The series is peppered with moments that lay bare the intention of its showrunners in portraying the Ottoman Empire as an oppressive colonialist entity. When Abdul Rahman cautions his brother to abandon thoughts of revenge for their martyred uncle, arguing that the Ottomans were instituting wide-ranging reforms, his brother Radwan responds: “We haven’t seen any benefit to these reforms. A snake is a snake even if it changes its skin.” After he returns from Medina, his roommate argues that the Ottomans are the reason the Arab world lagged behind the rest of the world: “A corrupt state, all that we’ve gotten out of it is oppression, ignorance, poverty. Look where the world is now and where we are.”

In a moment of despair after his torture, Abdul Rahman himself questions why he was so savagely assaulted, his feet held up and beaten with a so-called “falaka,” a rod commonly used for torture in the region. He tells his roommate: “They didn’t just beat me. They stood on me, on my dignity. They were monsters. All of this for no reason.” His roommate responds that his identity itself was the reason: “The reason is clear, as I am your brother. You are an Arab, Abdul Rahman, and they are foreigners who want to erase you from existence.”

“Safar Barlik” is airing on MBC, a television network headquartered in Riyadh, whose top executives came under the radar of Saudi Arabia’s Crown Prince Muhammad bin Salman’s corruption investigations after years of trying to purchase the then-Dubai-based network outright. It was recently involved in a controversy over the planned airing of a Ramadan series about Muawiya, the first Umayyad caliph and a hated figure among Shiite Muslims. The series was canceled over the possibility of sparking a diplomatic incident between Riyadh and Baghdad, whose rapprochement has been credited with reducing sectarian violence.

Saudi Arabia’s relationship with Turkey is more complicated. The two countries have been at odds for over a decade because of Ankara’s support for the Muslim Brotherhood. Turkey leaked details of Saudi agents’ involvement in the assassination of the writer Jamal Khashoggi at the kingdom’s consulate in Istanbul in 2018 and held a trial for those involved. The rivalry also took shape within popular culture and consciousness, with a decline in Arab tourism to Turkey, general hostility in talk shows and political commentary, and a ban on Turkish soap operas on MBC back in 2018.

In late 2017, the Emirati foreign minister, Abdullah bin Zayed, retweeted a post accusing Fakhreddin Pasha, the Ottoman governor of Medina in 1916, who is likely to feature in “Safar Barlik,” of crimes against the local population. In response, the Turkish government renamed the street in Ankara on which the UAE Embassy is based to Fakhreddin Pasha street.

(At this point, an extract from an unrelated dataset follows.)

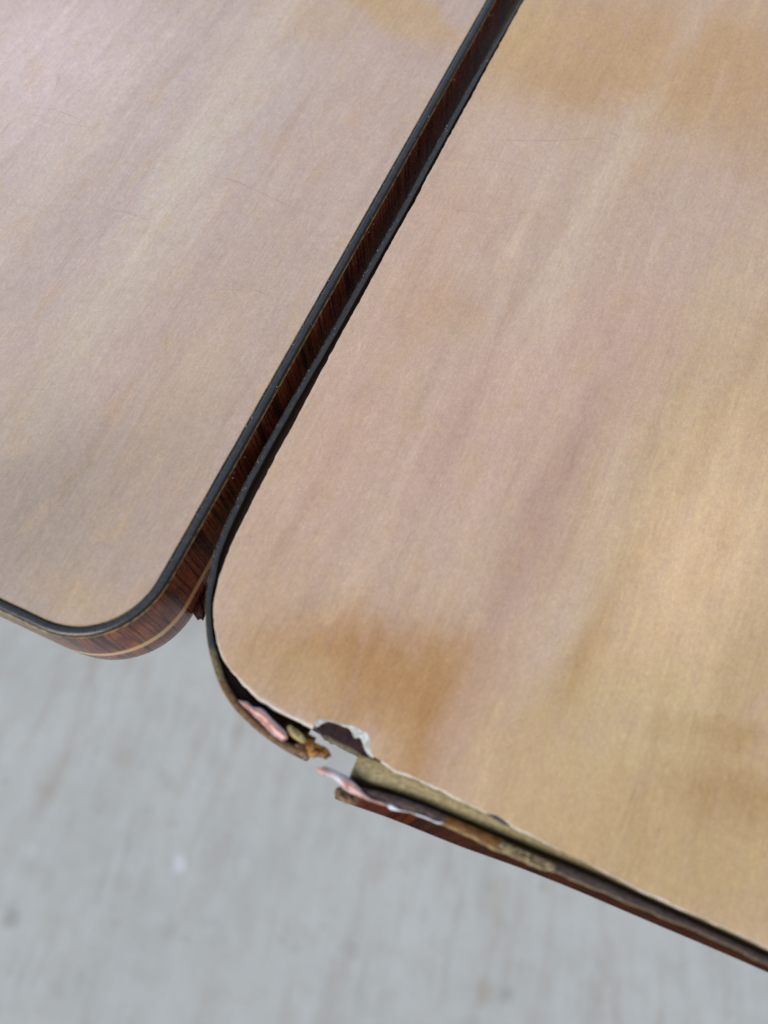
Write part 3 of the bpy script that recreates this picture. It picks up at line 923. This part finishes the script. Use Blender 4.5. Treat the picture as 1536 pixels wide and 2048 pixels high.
# clear film edge peeling along the loose moulding
t_ = NT('clear_film_edge')
t_.set(col=(0.70, 0.73, 0.76, 1), rough=.25, spec=.6, coat=1.0)
fe = curve(TL([(764, 1603), (772, 1608), (779, 1612), (790, 1617), (802, 1622), (816, 1624), (832, 1629), (848, 1634), (862, 1640), (874, 1645), (881, 1646), (886, 1644)], .2), .15)
wf = .13 + smooth_noise(len(fe), 9, 61, .05) + .34 * np.exp(-((arclen(fe) - 1.8) / .8) ** 2) + .10 * np.exp(-((arclen(fe) - arclen(fe)[-1] + 1) / .6) ** 2)
nf = normals(fe)
zf = .16 + smooth_noise(len(fe), 8, 62, .05)
right.strip('film_edge', [path3(fe - nf * wf[:, None], zf - .12), path3(fe - nf * wf[:, None] * .4, zf + .10), path3(fe + nf * wf[:, None] * .4, zf + .12), path3(fe + nf * wf[:, None], zf - .1), path3(fe, zf - .2)], t_.m, parent=mould_B, closed=True, caps=True)
# whisker of film at the tongue
wh = curve(TL([(646, 1533), (660, 1537), (676, 1544), (690, 1551), (701, 1556)], .9), .2)
M_WHISK = plain('film_whisker', (0.10, 0.14, 0.16, 1), (0.20, 0.25, 0.27, 1), .3, 1)
nw = normals(wh)
right.strip('film_whisker', [path3(wh - nw * .07, .9), path3(wh, 1.0), path3(wh + nw * .07, .9), path3(wh, .82)], M_WHISK, parent=mould_B, closed=True, caps=True)


# lumpy solids: glue and splinters
def lump(name, px, z0, z1, mat, parent, seed, rough=.12, label=None):
    """closed blob over a traced outline: rim at z0, crown up to z1"""
    loop = resample(np.vstack([TL(px, (z0 + z1) / 2), TL(px[:1], (z0 + z1) / 2)]), step=.22)[:-1]
    r = np.random.default_rng(seed)
    loop = loop + r.normal(size=loop.shape) * .05
    c = loop.mean(axis=0)
    rows = []
    for (s, zz) in ((.86, z0 - .9), (1.0, z0), (.95, z0 + (z1 - z0) * .55), (.78, z0 + (z1 - z0) * .85), (.5, z1), (.2, z1 + .03), (.01, z1 + .03)):
        p = c + (loop - c) * s
        rows.append(path3(p, zz + r.normal(size=len(p)) * rough * (.3 if s > .9 else 1)))
    rows = [np.vstack([q, q[:1]]) for q in rows]
    return right.strip(name, rows, mat, parent=parent, caps=False, label=label)


lump('glue_lump', [(572, 1451), (579, 1450), (590, 1456), (600, 1463), (608, 1471), (614, 1480), (610, 1487), (602, 1486), (592, 1480), (583, 1473), (575, 1464)], -.5, .25, M_GLUE, mould_R, 3, .06, label='yellowish chip of old glue inside the bowed moulding')
spl = lump('splinter', [(612, 1478), (620, 1477), (630, 1484), (641, 1489), (651, 1494), (657, 1499), (661, 1507), (663, 1516), (658, 1512), (653, 1519), (645, 1517), (638, 1514), (628, 1516), (618, 1514), (612, 1507), (610, 1493)], -1.0, .1, M_SPLINTER, mould_R, 4, .16, label='orange brown splintered end of the snapped moulding')
lump('splinter', [(608, 1463), (618, 1468), (627, 1472), (632, 1475), (629, 1485), (622, 1489), (612, 1484), (606, 1474)], -3.0, -1.6, M_SPLINTER, mould_R, 5, .12)
lump('splinter', [(588, 1488), (604, 1486), (614, 1506), (617, 1513), (613, 1516), (604, 1515), (594, 1508)], -.8, .05, plain('brown_splinter', (0.14, 0.07, 0.03, 1), (0.28, 0.17, 0.09, 1), .5, .8, bump=.2), mould_R, 6, .1)
lump('glue_residue', [(996, 1690), (1004, 1684), (1020, 1690), (1040, 1698), (1060, 1707), (1080, 1715), (1098, 1722), (1110, 1731), (1112, 1739), (1104, 1743), (1086, 1740), (1066, 1733), (1046, 1724), (1026, 1714), (1008, 1704)], -.05, .12, M_GLUE_D, mould_B, 9, .09, label='crusty yellow glue residue on the loose moulding')

# small dark chip further along the near edge of the laminate
lump('edge_chip', [(972, 1625), (985, 1628), (1000, 1633), (1014, 1641), (1024, 1650), (1018, 1653), (1004, 1646), (988, 1637)], -.5, -.1, plain('grey_chip', (0.05, 0.05, 0.045, 1), (0.10, 0.10, 0.09, 1), .6, .8), lam_R, 10, .04)

lump('broken_end', [(672, 1575), (668, 1584), (670, 1594), (676, 1600), (688, 1605), (702, 1609), (712, 1604), (704, 1592), (692, 1582), (681, 1575)], -1.6, .1, plain('brown_break', (0.10, 0.05, 0.024, 1), (0.30, 0.19, 0.10, 1), .6, 1.0, bump=.25), mould_B, 19, .10)
lump('splinter', [(598, 1480), (608, 1480), (618, 1486), (620, 1498), (612, 1506), (600, 1498)], -1.6, -.35, M_SPLINTER, mould_R, 20, .1)
for x, y in ((20, 60), (20, 350), (210, 60), (210, 350)):
    leg(right, x, y)


# unseen aprons added under the tops, set back, to block light below the gap
slab(right, 'added_apron', [(-43, 24), (-31, 24), (-31, 380), (-43, 380)], -85, -20.6, M_LEG)
slab(right, 'added_apron', [(-30, 24), (225, 24), (225, 36), (-30, 36)], -85, -20.6, M_LEG)
slab(left, 'added_apron', [(-105, 60), (-93, 60), (-93, 400), (-105, 400)], -85, -20.6, M_LEG)
slab(left, 'added_apron', [(-400, 60), (-106, 60), (-106, 72), (-400, 72)], -85, -20.6, M_LEG)
# dark ragged shard hanging under the bowed moulding, beside the gap
lump('splinter', [(372, 1188), (379, 1212), (387, 1230), (394, 1239), (400, 1236), (405, 1240), (409, 1228), (414, 1222), (420, 1200), (422, 1160), (416, 1130), (396, 1150)], -20.5, -19.0, plain('dark_red_shard', (0.012, 0.004, 0.003, 1), (0.045, 0.010, 0.007, 1), .5, 1.5, spec=.15, bump=.2), mould_R, 14, .25, label='dark ragged shard hanging under the bowed moulding')

# ------------------------------------------------------------------ hairline scratches and dust
def scratches(th, parent, items, seed):
    r = np.random.default_rng(seed)
    V, Fc = [], []
    for pts, w in items:
        p = curve(TL(pts), .6)
        p = p + normals(p) * smooth_noise(len(p), 6, int(r.integers(1e6)), .05)[:, None]
        nn = normals(p)
        wd = w * np.clip(np.sin(np.linspace(0.05, math.pi - .05, len(p))), .25, 1) * (1 + smooth_noise(len(p), 3, int(r.integers(1e6)), .3))
        b0 = len(V)
        for q, m_, ww in zip(p, nn, wd):
            V.append((q[0] - m_[0] * ww / 2, q[1] - m_[1] * ww / 2, .012))
            V.append((q[0] + m_[0] * ww / 2, q[1] + m_[1] * ww / 2, .012))
        for i in range(len(p) - 1):
            Fc.append((b0 + 2 * i, b0 + 2 * i + 2, b0 + 2 * i + 3, b0 + 2 * i + 1))
    return th.mesh('scratches', V, Fc, M_SCRATCH_A, parent, kind='stuff', smooth=False)


t_ = NT('scratch_marks')
t_.set(col=(0.20, 0.15, 0.13, 1), rough=.7)
tr = t_.n('ShaderNodeBsdfTransparent')
mx = t_.n('ShaderNodeMixShader')
mx.inputs[0].default_value = .19
t_.t.links.new(tr.outputs[0], mx.inputs[1])
t_.t.links.new(t_.b.outputs[0], mx.inputs[2])
t_.t.links.new(mx.outputs[0], t_.out.inputs[0])
M_SCRATCH_A = t_.m
L_SCR = [([(395, 342), (430, 352), (470, 362), (520, 385), (580, 412), (640, 432)], .16),
         ([(60, 215), (110, 220), (160, 240), (190, 260)], .14), ([(100, 240), (150, 250), (200, 258)], .12), ([(40, 228), (90, 232)], .12),
         ([(258, 270), (245, 300), (232, 330)], .12), ([(310, 125), (335, 138)], .12), ([(150, 508), (130, 530), (105, 570)], .18),
         ([(365, 60), (372, 45)], .16), ([(355, 30), (358, 18)], .2), ([(60, 50), (95, 62)], .1), ([(588, 40), (592, 75)], .12), ([(275, 40), (350, 55)], .1),
         ([(3, 270), (15, 252), (26, 240)], .22), ([(450, 560), (520, 585), (600, 615)], .1), ([(620, 240), (625, 290), (628, 320)], .1), ([(20, 1000), (60, 930)], .1),
         ([(500, 8), (530, 14)], .14), ([(180, 410), (250, 425), (320, 452)], .09), ([(220, 180), (300, 205), (345, 228)], .09)]
for k in range(26):
    x, y = rng.uniform(0, 640), rng.uniform(0, 900)
    a = rng.uniform(-.2, .5) if k % 3 else rng.uniform(1.6, 2.3)
    ln = rng.uniform(15, 90)
    if x + ln + (y - 0) * .55 < 900:
        L_SCR.append(([(x, y), (x + ln * .5 * math.cos(a), y + ln * .5 * math.sin(a) + rng.uniform(-3, 3)), (x + ln * math.cos(a), y + ln * math.sin(a))], rng.uniform(.05, .10)))
R_SCR = [([(925, 280), (1010, 280), (1110, 281), (1180, 277), (1262, 279)], .16), ([(1195, 250), (1225, 268), (1260, 285)], .12), ([(950, 315), (1010, 325), (1065, 340), (1105, 352)], .14),
         ([(1282, 1536), (1272, 1570), (1258, 1610), (1245, 1648), (1236, 1672)], .20), ([(1335, 432), (1360, 420)], .12), ([(970, 440), (1030, 428), (1070, 424)], .10),
         ([(1100, 700), (1160, 716)], .1), ([(900, 420), (960, 424)], .08)]
for k in range(16):
    x, y = rng.uniform(1000, 1500), rng.uniform(0, 900)
    a = rng.uniform(-.3, .4) if k % 2 else rng.uniform(1.8, 2.3)
    ln = rng.uniform(15, 70)
    R_SCR.append(([(x, y), (x + ln * .5 * math.cos(a), y + ln * .5 * math.sin(a) + rng.uniform(-3, 3)), (x + ln * math.cos(a), y + ln * math.sin(a))], rng.uniform(.05, .09)))
scratches(left, lam_L, L_SCR, 71)
scratches(right, lam_R, R_SCR, 72)

# the little brown ring stain on the left top
ring = []
for k in range(25):
    a = 2 * math.pi * k / 24
    ring.append(T(148 + 9 * math.cos(a), 85 + 4.5 * math.sin(a) + 2.5 * math.cos(a)))
ring = np.array(ring)
nr = normals(ring)
left.strip('stain', [path3(ring - nr * .09, .014), path3(ring + nr * .09, .014)], M_SCRATCH_A, parent=lam_L)


def specks(th, parent, centres, sizes, seed, name='dust', mat=None):
    r = np.random.default_rng(seed)
    V, Fc = [], []
    base = np.array([(1, 0, 0), (-.6, .8, 0), (-.5, -.8, .1), (.1, 0, .9), (0, .1, -.7)])
    tri = [(0, 1, 3), (1, 2, 3), (2, 0, 3), (1, 0, 4), (2, 1, 4), (0, 2, 4)]
    for c, s in zip(centres, sizes):
        a = r.uniform(0, 6.3)
        st = r.uniform(.7, 2.2)
        R = np.array([[math.cos(a), -math.sin(a), 0], [math.sin(a), math.cos(a), 0], [0, 0, 1]])
        b0 = len(V)
        for q in base * np.array([st, 1, .5]) * s:
            V.append(tuple(np.array(c) + R @ q))
        Fc += [tuple(b0 + i for i in t3) for t3 in tri]
    return th.mesh(name, V, Fc, mat or M_DUST, parent, kind='stuff', smooth=False)


cs, ss = [], []
vis = [i for i in range(len(pl)) if 20 < pl[i, 1] < 235 and abs(pl[i, 0] - LX1) < 1]
for k in range(240):
    i = random.choice(vis)
    f = rng.uniform(0, 1)
    if k < 110:
        d, z = rng.normal(.45, .14), .16
    elif k < 150:
        d, z = rng.uniform(.6, 2.1), .24
    else:
        d, z = 2.36 + .02 * (k % 7), -rng.uniform(1, 7)
    p = pl[i] + (pl[i + 1] - pl[i]) * f + nl[i] * d
    cs.append((p[0], p[1], z))
    ss.append(abs(rng.normal(.05, .04)) + .03)
specks(left, mould_L, cs, ss, 81)
# crumbs of torn core along the chipped edge
cs, ss = [], []
for k in range(70):
    i = int(rng.integers(0, len(cl) - 1))
    q = cl[i] - normals(cl)[i] * rng.uniform(-.05, .22)
    cs.append((q[0], q[1], -rng.uniform(1.0, 9)))
    ss.append(abs(rng.normal(.10, .06)) + .04)
specks(right, bpy.data.objects['core.001'], cs, ss, 83, 'core_crumbs', M_CORE)
cs, ss = [], []
visr = [i for i in range(len(ro) - 1) if 20 < ro[i, 1] < 235]
for k in range(140):
    i = random.choice(visr)
    d, z = (rng.uniform(.05, .3), .05) if k < 90 else (rng.uniform(.3, .9), .14)
    p = ro[i] - no[i] * d
    cs.append((p[0], p[1], z))
    ss.append(abs(rng.normal(.05, .03)) + .02)
specks(right, mould_R, cs, ss, 82)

Saudi Arabia and its partners, the UAE and Egypt, have more recently engaged in a rapprochement with Turkey. President Recep Tayyip Erdogan visited Riyadh and shook hands with the crown prince, and both Gulf states have invested billions to shore up the embattled Turkish economy.

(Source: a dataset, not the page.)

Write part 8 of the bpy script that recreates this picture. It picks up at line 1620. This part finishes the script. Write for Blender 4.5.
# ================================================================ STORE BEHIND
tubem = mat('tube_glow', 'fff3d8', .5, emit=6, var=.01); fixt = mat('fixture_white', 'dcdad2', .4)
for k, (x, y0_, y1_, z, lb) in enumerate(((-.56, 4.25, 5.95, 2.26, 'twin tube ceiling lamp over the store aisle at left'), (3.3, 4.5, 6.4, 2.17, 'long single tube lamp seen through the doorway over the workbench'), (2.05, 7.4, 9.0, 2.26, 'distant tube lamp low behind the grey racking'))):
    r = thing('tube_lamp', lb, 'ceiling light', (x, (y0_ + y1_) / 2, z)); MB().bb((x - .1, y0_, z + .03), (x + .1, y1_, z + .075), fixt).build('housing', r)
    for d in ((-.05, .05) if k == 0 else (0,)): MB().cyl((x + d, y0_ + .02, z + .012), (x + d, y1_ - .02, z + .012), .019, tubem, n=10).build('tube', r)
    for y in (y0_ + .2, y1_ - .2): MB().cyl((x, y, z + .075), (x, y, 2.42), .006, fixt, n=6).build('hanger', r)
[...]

But the series shows that these rivalries and bad blood are not so easily buried. Perhaps the region’s leaders may be happy to smile and forget the recent past, but there is clearly an appetite to remember the more distant past. The entrenchment of Turkey’s image as an abusive colonial overlord is likely to have far-reaching repercussions and to complicate the regional realignment that is taking place today.